Misurare il ROI del marketing digitale

Mi confida un amico, responsabile comunicazione di una grande azienda: “Ho un team di 5 persone nel digital marketing ma non sono ancora riuscito a capire cosa fanno tutto il giorno e a cosa mi servono realmente”.

Dopo questo episodio ho cominciato a domandarmi come misurare il ROI (il ritorno sull’investimento) delle iniziative di digital media marketinge più in genere di comunicazione digitale.

Chi è coinvolto operativamente può dare risposte del tipo: “Sì, certo, ho prodotto un post al giorno o al mese, ho 100 follower sul tal social media…”.
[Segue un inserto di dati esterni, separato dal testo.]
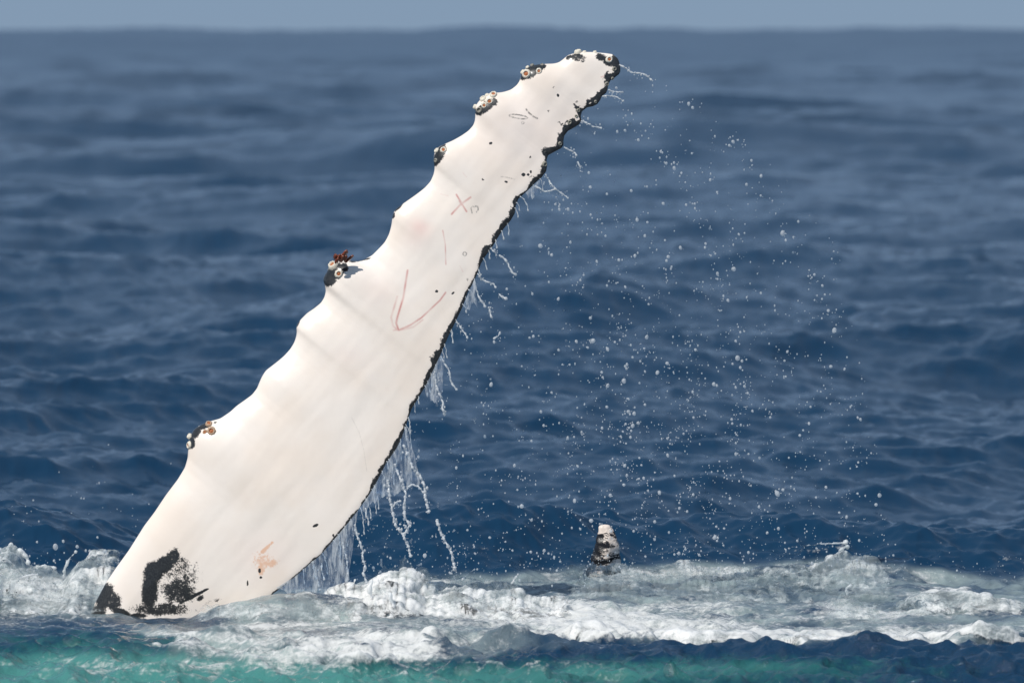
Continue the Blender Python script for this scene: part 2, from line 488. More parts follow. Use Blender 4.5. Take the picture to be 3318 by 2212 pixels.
    tl = 1.15 * gauss(x_, y_, 280, 2140, 600, 105) + 0.7 * gauss(x_, y_, 950, 2165, 420, 80) + 0.36 * gauss(x_, y_, 1900, 2125, 500, 40) + 0.42 * gauss(x_, y_, 1700, 2160, 900, 70) + 0.30 * gauss(x_, y_, 2650, 2140, 600, 60) + 0.28 * gauss(x_, y_, 2550, 2100, 420, 24) + 0.3 * gauss(x_, y_, 1500, 2190, 400, 40)
    teal[a] = np.clip(tl, 0, 1)
    # foam relief: lumps and puffs
    Xa, Ya = X[a], Y[a]
    bil = np.abs(perlin(Xa * 2.6 + .3 * perlin(Xa * 9, Ya * 9, 3), Ya * 2.6, 31)) * 1.8
    bil2 = np.abs(perlin(Xa * 6.5 + .3 * perlin(Xa * 9, Ya * 9, 3), Ya * 6.5, 32)) * 1.8
    bil3 = np.abs(perlin(Xa * 15 + .3 * perlin(Xa * 9, Ya * 9, 3), Ya * 15, 33)) * 1.8
    F = foam[a]; B = np.clip(mk, 0, 1)
    lump = B * (0.035 * fbm(Xa * 1.5, Ya * 1.5, 2, 41) + 0.008 * bil * B) + F * (0.024 * bil + 0.014 * bil2 + 0.007 * bil3)
    damp = 1 - 0.75 * (1 - smooth(1050, 1250, x_)) * smooth(1965, 1995, y_) - smooth(29.9, 30.4, D[a]) * 0 - 0.75 * gauss(x_, y_, 450, 1985, 160, 40)
    Z[a] += lump * np.clip(damp, 0, 1)
    DX[a] *= (1 - 0.5 * B); DY[a] *= (1 - 0.5 * B)
    co = np.stack([X + DX, Y + DY, Z], -1).reshape(-1, 3)
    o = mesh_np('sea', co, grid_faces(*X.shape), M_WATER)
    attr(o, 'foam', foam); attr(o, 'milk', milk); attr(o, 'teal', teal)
    attr(o, 'ripple', np.broadcast_to(0.16 + 0.64 * (1 - smooth(28.5, 31.0, D)), X.shape))
    attr(o, 'chop', np.broadcast_to(0.07 + 0.09 * smooth(40, 200, D) + 0.07 * smooth(200, 700, D), X.shape))
    tag(o, kind='structure')
    return o, rows, cols, co.reshape(X.shape + (3,))


SEA, SROWS, SCOLS, SCO = build_sea()


def sea_z(x, y):
    d = y + 30.0; t = x / d
    i = min(max(int(np.searchsorted(SROWS, d)), 0), len(SROWS) - 1); j = min(max(int(np.searchsorted(SCOLS, t)), 0), len(SCOLS) - 1)
    return float(SCO[i, j, 2])


# ------------------------------------------------------------------ whale
LE = np.array([(150, 2270), (217, 2140), (298, 1977), (306, 1956), (340, 1892), (374, 1841), (417, 1782), (468, 1701), (500, 1659), (538, 1602), (576, 1552), (599, 1514), (608, 1483), (609, 1464), (611, 1445),
      (614, 1425), (619, 1405), (630, 1388), (652, 1374), (680, 1364), (714, 1355), (745, 1334), (768, 1313), (791, 1297), (817, 1278), (833, 1257), (842, 1234), (850, 1217), (861, 1200),
      (900, 1170), (921, 1152), (940, 1131), (953, 1110), (960, 1089), (962, 1070), (959, 1058), (965, 1045), (979, 1030), (995, 1014), (1019, 998), (1040, 981), (1051, 963), (1056, 942), (1054, 928),
      (1046, 909), (1049, 896), (1060, 879), (1064, 865), (1077, 851), (1098, 843), (1124, 840), (1142, 844), (1163, 847), (1181, 840), (1205, 828), (1226, 807), (1246, 786), (1260, 760), (1267, 735), (1270, 718),
      (1271, 700), (1275, 689), (1282, 677), (1300, 664), (1319, 651), (1349, 630), (1376, 609), (1395, 588), (1405, 565), (1409, 544), (1404, 523), (1405, 507), (1409, 492), (1422, 475), (1445, 465),
      (1468, 455), (1495, 440), (1518, 424), (1534, 406), (1539, 390), (1540, 374), (1539, 357), (1542, 341), (1554, 325), (1577, 306), (1596, 299), (1612, 301), (1634, 298), (1656, 291), (1674, 277),
      (1683, 264), (1687, 250), (1692, 234), (1704, 221), (1723, 212), (1749, 208), (1768, 207), (1793, 207), (1811, 203), (1827, 191), (1838, 180), (1860, 173), (1886, 169), (1914, 169), (1940, 171), (1962, 173), (1985, 176.5)], float)
TE = np.array([(1985, 176.5), (1999, 184), (2006, 199), (2010, 216), (2010, 231), (2006, 241), (1993, 251), (1979, 260), (1971, 274), (1969, 289), (1964, 302), (1950, 312), (1944, 326), (1935, 338), (1921, 345),
      (1902, 349), (1886, 361), (1882, 376), (1884, 390), (1877, 403), (1860, 414), (1840, 425), (1829, 439), (1826, 454), (1826, 470), (1818, 481), (1797, 492), (1776, 503), (1771, 518),
      (1773, 534), (1770, 555), (1755, 575), (1736, 591), (1709, 618), (1679, 645), (1671, 668), (1668, 691), (1655, 714), (1632, 741), (1611, 773), (1594, 802), (1571, 832), (1558, 855),
      (1546, 888), (1529, 924), (1516, 946), (1497, 998), (1475, 1044), (1451, 1093), (1426, 1152), (1398, 1212), (1379, 1250), (1333, 1326), (1300, 1422), (1284, 1453), (1250, 1502),
      (1223, 1556), (1196, 1602), (1169, 1640), (1131, 1690), (1093, 1736), (1036, 1800), (1000, 1829), (957, 1867), (914, 1901), (860, 1940), (700, 2055), (383, 2272)], float)

AX = np.array([2008 - 590, 215 - 1990], float); AX /= np.hypot(*AX)
BX = np.array([-AX[1], AX[0]])
ORG = np.array([590.0, 1990.0])


def seg_dist(x, y, pts):
    d = np.full(x.shape, 1e9)
    for (x0, y0), (x1, y1) in zip(pts[:-1], pts[1:]):
        vx, vy = x1 - x0, y1 - y0
        t = np.clip(((x - x0) * vx + (y - y0) * vy) / (vx * vx + vy * vy + 1e-9), 0, 1)
        d = np.minimum(d, np.hypot(x - x0 - t * vx, y - y0 - t * vy))
    return d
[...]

L’imprenditore si domanda: i social media servono per avere nuovi contatti o, come si dice, nuovi lead? Per avere nuove richieste di visita agente? Per aumentare le vendite tramite ecommerce? In altre parole, come posso misurare se una azienda spende bene i suoi soldi nel digital media marketing? Lo dico rispetto agli obiettivi aziendali, evidentemente. In realtà, credo la domanda corretta sia: come possiamo collegare questi dati con le metriche tradizionali dell’azienda? Contatti, lead, prospect, vendite…
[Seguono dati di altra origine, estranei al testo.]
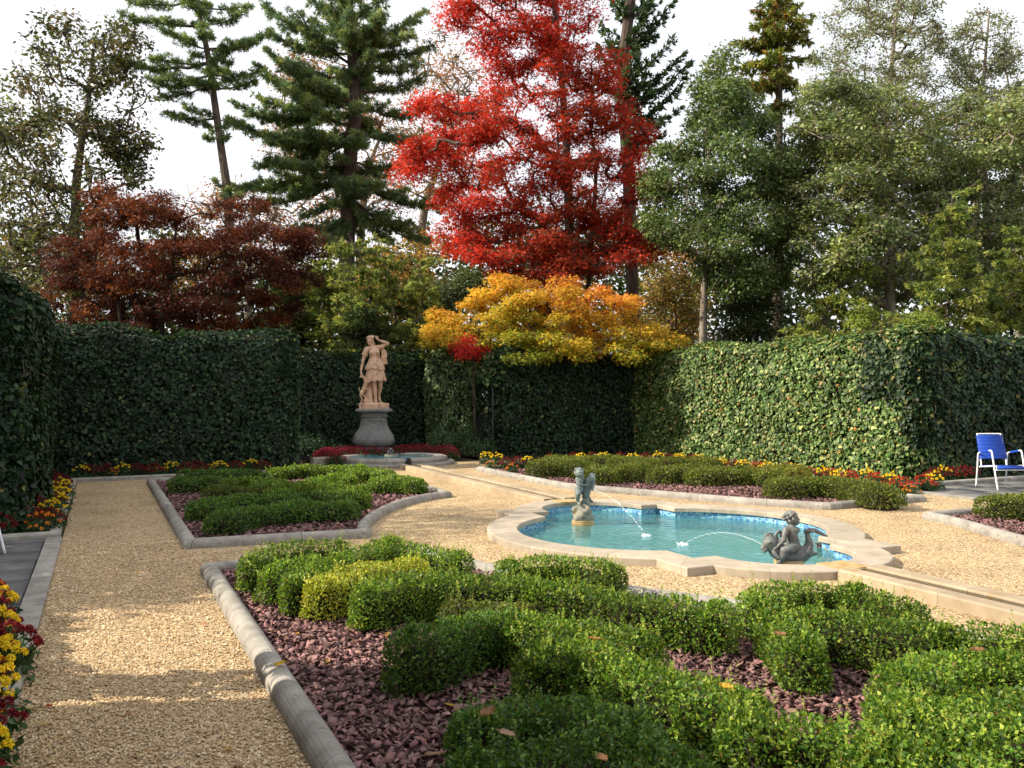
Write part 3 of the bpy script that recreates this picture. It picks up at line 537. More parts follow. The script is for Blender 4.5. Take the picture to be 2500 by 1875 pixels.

Facciamo un passo indietro.

Sul mercato si muovono generazioni diverse. C’è chi non risponde al telefono ma se lo citi in un social media ti risponde all’istante. Generazioni diverse e strumenti diversi. C’è chi non legge le newsletter ma ha una fascia oraria in cui probabilmente risponde al telefono. Durante la giornata passiamo ore o minuti a guidare e possiamo solo ascoltare la radio. O un podcast. Alcuni minuti al giorno leggiamo i titoli delle email e decidiamo: questa la apro, questa no. A volte ci sentiamo soli come un cane, magari in pausa pranzo, e allora cosa facciamo? Vediamo cosa dicono sui social. Leggiamo molto ma comunichiamo poco (così dicono). Chiamo un cliente e mi dice “Oh, leggo sempre le vostre newsletter, state andando forte”. È il risultato che mi piace di più, quindi quello per cui pagherei di più. Non so se quel cliente sia convinto o no. Ma una volta che lo ha verbalizzato, saranno queste parole dette da lui stesso a risuonare dentro di lui. Difficile che poi non si convinca realmente.
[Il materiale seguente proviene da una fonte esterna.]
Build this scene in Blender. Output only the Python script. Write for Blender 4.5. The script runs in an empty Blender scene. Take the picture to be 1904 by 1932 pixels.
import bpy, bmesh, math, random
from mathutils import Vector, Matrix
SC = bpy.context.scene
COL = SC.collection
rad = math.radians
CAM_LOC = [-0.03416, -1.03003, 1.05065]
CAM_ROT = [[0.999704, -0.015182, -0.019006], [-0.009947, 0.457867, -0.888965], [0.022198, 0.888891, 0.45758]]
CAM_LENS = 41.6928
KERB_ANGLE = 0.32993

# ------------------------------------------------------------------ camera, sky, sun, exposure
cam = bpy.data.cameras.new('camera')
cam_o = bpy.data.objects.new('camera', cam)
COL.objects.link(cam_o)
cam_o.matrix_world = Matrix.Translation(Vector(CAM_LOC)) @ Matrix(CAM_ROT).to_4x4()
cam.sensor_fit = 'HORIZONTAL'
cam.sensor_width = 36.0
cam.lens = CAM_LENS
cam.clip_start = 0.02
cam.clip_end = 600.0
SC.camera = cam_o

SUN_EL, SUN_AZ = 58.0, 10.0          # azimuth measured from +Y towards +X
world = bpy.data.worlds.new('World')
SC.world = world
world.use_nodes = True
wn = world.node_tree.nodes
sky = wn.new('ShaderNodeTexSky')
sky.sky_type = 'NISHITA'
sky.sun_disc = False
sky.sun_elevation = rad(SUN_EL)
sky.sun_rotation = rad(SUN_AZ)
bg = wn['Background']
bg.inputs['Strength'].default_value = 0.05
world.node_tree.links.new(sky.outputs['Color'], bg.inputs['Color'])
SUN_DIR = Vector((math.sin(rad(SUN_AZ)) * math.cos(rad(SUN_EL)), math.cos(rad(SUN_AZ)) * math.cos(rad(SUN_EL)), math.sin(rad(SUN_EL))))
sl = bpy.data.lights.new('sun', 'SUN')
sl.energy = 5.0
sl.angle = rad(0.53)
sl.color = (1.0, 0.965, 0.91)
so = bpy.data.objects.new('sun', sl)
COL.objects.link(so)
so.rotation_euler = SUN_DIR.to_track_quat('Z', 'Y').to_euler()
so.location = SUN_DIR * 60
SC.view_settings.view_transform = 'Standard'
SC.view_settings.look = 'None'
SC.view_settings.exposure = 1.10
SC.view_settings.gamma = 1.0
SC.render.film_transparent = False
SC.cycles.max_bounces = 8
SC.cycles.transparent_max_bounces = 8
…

L’informazione uno a molti deve essere fresca e frizzante. Il contatto uno a uno deve essere coinvolgente e proseguire una conversazione iniziata magari sei mesi fa. C’è poco da fare, nel mio cervello c’è uno spazio per ogni faccia e là è archiviata la conversazione. Appena vedo la faccia riprendo la conversazione da dove l’avevo lasciata. Tempo frammentato, canali frammentati… strategia complessa. Non voglio essere conservativo dicendo “twitter non serve a niente” né voglio cadere nella trappola che, dato che ci sono 1 milione di post al giorno, per emergere devo agire di quantità. Non credo che la risposta quantitativa basti da sola. Ma io non vivo di social media. Voglio dire, non ho il problema di creare il bisogno per poi rispondere a questo bisogno. Mi mantengo facendo marketing, che è una cosa seria.

Durante le vacanze vivo benissimo senza il mondo digitale. Possiamo dire che i social media hanno creato il bisogno di comunicare attraverso i social media stessi? Forse no. Forse non del tutto. Tuttavia ho capito che il manager quarantenne non è un target raggiungibile via social media quando è in vacanza. Fai prima a cercarlo sui sentieri di montagna o in riva al lago. Per i trentenni forse non è così.

Torniamo alle strategie di marketing digitale e alla misurazione dei risultati, per concludere. Qual è il vantaggio di assumere temporaneamente un consulente di marketing rispetto ad assumere permanentemente un digital media marketer? Ti prendi il tuo tempo per studiare la situazione. Riduci i costi, riduci il rischio. Non dico di non assumere giovani talenti, ma meglio dopo aver fatto il tagliando alle proprie strategie. Se assumi uno senza avere una strategia, lui lo capirà dopo una settimana, e da quel momento non cercherà altro che di dimostrare che il suo ruolo è essenziale, e che le attività di marketing digitale sono solo una questione quantitativa: inondiamo il mondo di megabyte ed avremo il successo garantito.

Io credo che nella comunicazione digitale ci voglia più cervello che quantità.Certo, le professionalità e le tecniche sono necessarie, ma occorre nel contempo creare un know how interno tagliato su ciascuna azienda.
Così posso creare vere opportunità di sviluppo (e di lavoro vero) integrando con efficacia la comunicazione digitale con le strategie aziendali.